Du reste, la possibilité pour l’ancien propriétaire de se retourner contre son propre vendeur, ou
constructeur automobile, après avoir indemniser son acheteur est aujourd’hui particulièrement
restreint, et même impossible si son propre achat remonte à plus de cinq ans.

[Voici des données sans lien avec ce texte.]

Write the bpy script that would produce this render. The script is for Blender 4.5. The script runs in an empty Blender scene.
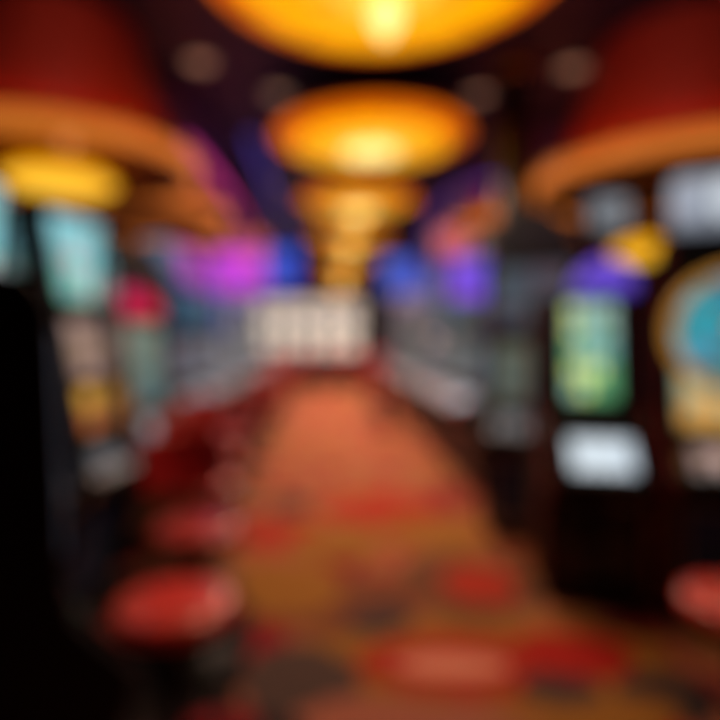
import bpy, bmesh, math, random
from mathutils import Vector, Matrix
random.seed(7)
C = bpy.context.scene.collection
PI = math.pi
F, PX, PY, CH = 560.0, 330.0, 335.0, 1.45     # focal length in px, vanishing point, camera height

D_ = math.radians
def X(px, Y): return (px - PX) / F * Y
def Z(py, Y): return CH + (PY - py) / F * Y

# ------------------------------------------------------------------ materials
_m = {}
def mat(name, col, rough=.5, metal=0., emit=None, es=0., bump=0., bscale=60., spec=.5, coat=0.):
    if name in _m: return _m[name]
    m = bpy.data.materials.new(name); m.use_nodes = True
    nt = m.node_tree; b = nt.nodes['Principled BSDF']
    b.inputs['Roughness'].default_value = rough; b.inputs['Metallic'].default_value = metal
    b.inputs['Specular IOR Level'].default_value = spec
    b.inputs['Coat Weight'].default_value = coat
    tc = nt.nodes.new('ShaderNodeTexCoord'); n = nt.nodes.new('ShaderNodeTexNoise')
    n.inputs['Scale'].default_value = bscale; n.inputs['Detail'].default_value = 4
    nt.links.new(tc.outputs['Object'], n.inputs['Vector'])
    r = nt.nodes.new('ShaderNodeValToRGB')
    c = Vector(col)
    r.color_ramp.elements[0].position = .3; r.color_ramp.elements[1].position = .7
    r.color_ramp.elements[0].color = (*(c * .86), 1); r.color_ramp.elements[1].color = (*[min(1, v * 1.12) for v in c], 1)
    nt.links.new(n.outputs['Fac'], r.inputs['Fac']); nt.links.new(r.outputs['Color'], b.inputs['Base Color'])
    if bump:
        bp = nt.nodes.new('ShaderNodeBump'); bp.inputs['Strength'].default_value = bump; bp.inputs['Distance'].default_value = .01
        nt.links.new(n.outputs['Fac'], bp.inputs['Height']); nt.links.new(bp.outputs['Normal'], b.inputs['Normal'])
    if emit:
        b.inputs['Emission Color'].default_value = (*emit, 1); b.inputs['Emission Strength'].default_value = es
    _m[name] = m; return m

def screen_mat(name, bg_lo, bg_hi, syms, z0, z1, w=.5, strength=1., cols=5, rows=3):
    """a lit game screen: background running bottom -> top, grid of coloured symbols (all of it is the picture on the screen)"""
    if name in _m: return _m[name]
    m = bpy.data.materials.new(name); m.use_nodes = True
    nt = m.node_tree; N = nt.nodes; L = nt.links
    b = N['Principled BSDF']; b.inputs['Base Color'].default_value = (.01, .01, .012, 1); b.inputs['Roughness'].default_value = .4; b.inputs['Specular IOR Level'].default_value = .25
    tc = N.new('ShaderNodeTexCoord'); sp = N.new('ShaderNodeSeparateXYZ'); L.new(tc.outputs['Object'], sp.inputs[0])
    def M(op, a, bb=None):
        k = N.new('ShaderNodeMath'); k.operation = op
        for i, v in enumerate((a, bb)):
            if v is None: continue
            if isinstance(v, (int, float)): k.inputs[i].default_value = v
            else: L.new(v, k.inputs[i])
        return k.outputs[0]
    u = M('MULTIPLY', M('ADD', M('DIVIDE', sp.outputs['X'], w), .5), cols)
    t = M('DIVIDE', M('SUBTRACT', sp.outputs['Z'], z0), z1 - z0)
    v = M('MULTIPLY', t, rows)
    cu, cv = M('FLOOR', u), M('FLOOR', v)
    du, dv = M('SUBTRACT', M('FRACT', u), .5), M('SUBTRACT', M('FRACT', v), .5)
    d = M('SQRT', M('ADD', M('MULTIPLY', du, du), M('MULTIPLY', dv, dv)))
    cx = N.new('ShaderNodeCombineXYZ'); L.new(cu, cx.inputs[0]); L.new(cv, cx.inputs[1]); cx.inputs[2].default_value = hash_(name)
    wn = N.new('ShaderNodeTexWhiteNoise'); wn.noise_dimensions = '3D'; L.new(cx.outputs[0], wn.inputs['Vector'])
    r = N.new('ShaderNodeValToRGB'); r.color_ramp.interpolation = 'CONSTANT'
    for i, c in enumerate(syms):
        e = r.color_ramp.elements[i] if i < 2 else r.color_ramp.elements.new(i / len(syms))
        e.position = i / len(syms); e.color = (*c, 1)
    L.new(wn.outputs['Value'], r.inputs['Fac'])
    g = N.new('ShaderNodeValToRGB'); g.color_ramp.elements[0].color = (*bg_lo, 1); g.color_ramp.elements[1].color = (*bg_hi, 1)
    L.new(t, g.inputs['Fac'])
    mx = N.new('ShaderNodeMixRGB'); L.new(M('LESS_THAN', d, .4), mx.inputs['Fac']); L.new(g.outputs[0], mx.inputs[1]); L.new(r.outputs[0], mx.inputs[2])
    L.new(mx.outputs[0], b.inputs['Emission Color']); b.inputs['Emission Strength'].default_value = strength
    _m[name] = m; return m
def hash_(s): return (sum(ord(c) * (i + 3) for i, c in enumerate(s)) % 97) * .37

BLACK = mat('black_laminate', (.008, .008, .010), .5, spec=.2)
GLOSS = mat('black_gloss', (.008, .008, .01), .12, coat=.4)
DARKRED = mat('dark_red_trim', (.16, .006, .01), .35)
CHROME = mat('chrome', (.55, .55, .58), .22, 1.)
STEEL = mat('brushed_steel', (.25, .25, .27), .4, 1.)
BRASS = mat('brass', (.6, .32, .08), .3, 1.)
RED = mat('red_vinyl', (.95, .05, .042), .34, bump=.12, bscale=90, coat=.5)
REDC = mat('canopy_red', (.60, .055, .03), .5)
COLM = mat('column_black', (.014, .009, .012), .25)
RUBBER = mat('black_rubber', (.01, .01, .01), .7)

# ------------------------------------------------------------------ mesh helpers
def link(name, bm, m, parent=None, smooth=False, loc=None):
    me = bpy.data.meshes.new(name)
    bmesh.ops.recalc_face_normals(bm, faces=bm.faces[:])
    bm.to_mesh(me); bm.free()
    me.materials.append(m)
    if smooth:
        for p in me.polygons: p.use_smooth = True
    o = bpy.data.objects.new(name, me); C.objects.link(o)
    if parent: o.parent = parent
    if loc: o.location = loc
    return o

def bx(bm, x0, x1, y0, y1, z0, z1, bev=0., mtx=None):
    r = bmesh.ops.create_cube(bm, size=1)
    vs = r['verts']
    bmesh.ops.scale(bm, vec=(x1 - x0, y1 - y0, z1 - z0), verts=vs)
    bmesh.ops.translate(bm, vec=((x0 + x1) / 2, (y0 + y1) / 2, (z0 + z1) / 2), verts=vs)
    if mtx: bmesh.ops.transform(bm, matrix=mtx, verts=vs)
    if bev:
        es = list({e for v in vs for e in v.link_edges})
        bmesh.ops.bevel(bm, geom=es, offset=bev, segments=2, affect='EDGES', profile=.5)
def box(name, x0, x1, y0, y1, z0, z1, m, parent=None, bev=0., mtx=None):
    bm = bmesh.new(); bx(bm, x0, x1, y0, y1, z0, z1, bev, mtx); return link(name, bm, m, parent)

def prism(bm, prof, x0, x1, bev=0.):
    """side profile in (y,z) run along x"""
    a = [bm.verts.new((x0, y, z)) for y, z in prof]; b = [bm.verts.new((x1, y, z)) for y, z in prof]
    n = len(prof); fs = [bm.faces.new(a), bm.faces.new(b[::-1])]
    for i in range(n): fs.append(bm.faces.new((a[i], b[i], b[(i + 1) % n], a[(i + 1) % n])))
    bmesh.ops.recalc_face_normals(bm, faces=fs)
    if bev:
        es = list({e for f in fs[:2] for e in f.edges})
        bmesh.ops.bevel(bm, geom=es, offset=bev, segments=2, affect='EDGES', profile=.5)

def lathe(bm, prof, seg=48, c=(0, 0, 0), axis='Z', a0=0., a1=2 * PI):
    full = abs(a1 - a0 - 2 * PI) < 1e-6
    n = seg if full else seg + 1
    rings = []
    for r, h in prof:
        if r < 1e-6 and full:
            p = (0, 0, h)
            rings.append([bm.verts.new(_ax(p, axis, c))]); continue
        rings.append([bm.verts.new(_ax((r * math.cos(a0 + (a1 - a0) * i / seg), r * math.sin(a0 + (a1 - a0) * i / seg), h), axis, c)) for i in range(n)])
    for A, B in zip(rings, rings[1:]):
        m = max(len(A), len(B))
        for i in range(m if full else m - 1):
            j = (i + 1) % m
            q = []
            for v in ((A[i] if len(A) > 1 else A[0]), (A[j] if len(A) > 1 else A[0]), (B[j] if len(B) > 1 else B[0]), (B[i] if len(B) > 1 else B[0])):
                if v not in q: q.append(v)
            if len(q) > 2: bm.faces.new(q)
def _ax(p, axis, c):
    x, y, z = p
    if axis == 'Y': x, y, z = x, z, y
    if axis == 'X': x, y, z = z, x, y
    return (x + c[0], y + c[1], z + c[2])
def lat(name, prof, m, parent=None, seg=48, c=(0, 0, 0), axis='Z', **k):
    bm = bmesh.new(); lathe(bm, prof, seg, c, axis, **k); return link(name, bm, m, parent, True)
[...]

Néanmoins, depuis la fin de l’année 2021, une partie de la jurisprudence semble prendre acte des
lacunes du système actuel avec l’apparition d’une position dissidente menée par la 3 ème Chambre
Civile de la Cour de cassation, position préférant au délai de 5 ans prévu par l’article 2224 du code
civil, celui de 20 ans prévu par les dispositions de l’article 2232 du même code. (Civ. 3 ème , 8 décembre
2021, n°20-21439)
Suite à l’arrêt précité, plusieurs juridictions ont décidé de s’aligner sur cette nouvelle jurisprudence
combien même que cette interprétation demeure isolée face à la position de la 1 ère Chambre Civile et
de la Chambre Commerciale. (CA RENNES, 4 ème ch., 28 avril 2022, n°21/01716 ; CA PAU, 1 ère ch., 7
septembre 2021, n°19/02761 ; CA REIMS, 1 ère Ch. section civ. 13 septembre 2022 ; CA LYON, 6 ème
chambre, 8 septembre 2022, n°2108860)
Aussi, comme l’a très récemment souligné la Cour d’Appel d’ANGERS, il existe une réelle incertitude
quant aux délais de prescription de l’action en garantie des vices cachés résultant du dédoublement
du délai de 2 ans de l’article 1648 du Code civil par un délai pouvant être présenté comme butoir ou
parfois dit de garantie, incertitude qu’il convient de prendre en considération notamment dans le
cadre du prononcé de mesure d’expertise judiciaire. (CA ANGERS, Ch. A Civile, 7 mars 2023,
n°22/00652)
En raison des incertitudes précitées et en l’absence d’un alignement de la 1 ère chambre sur la
troisième, il convient d’être particulièrement prudent quant à la question de la prescription de
l’action de la garantie des vices cachés et scruter la prochaine harmonisation qui devrait être opérée
très prochainement par la Cour de Cassation dans un arrêt de Chambre mixte.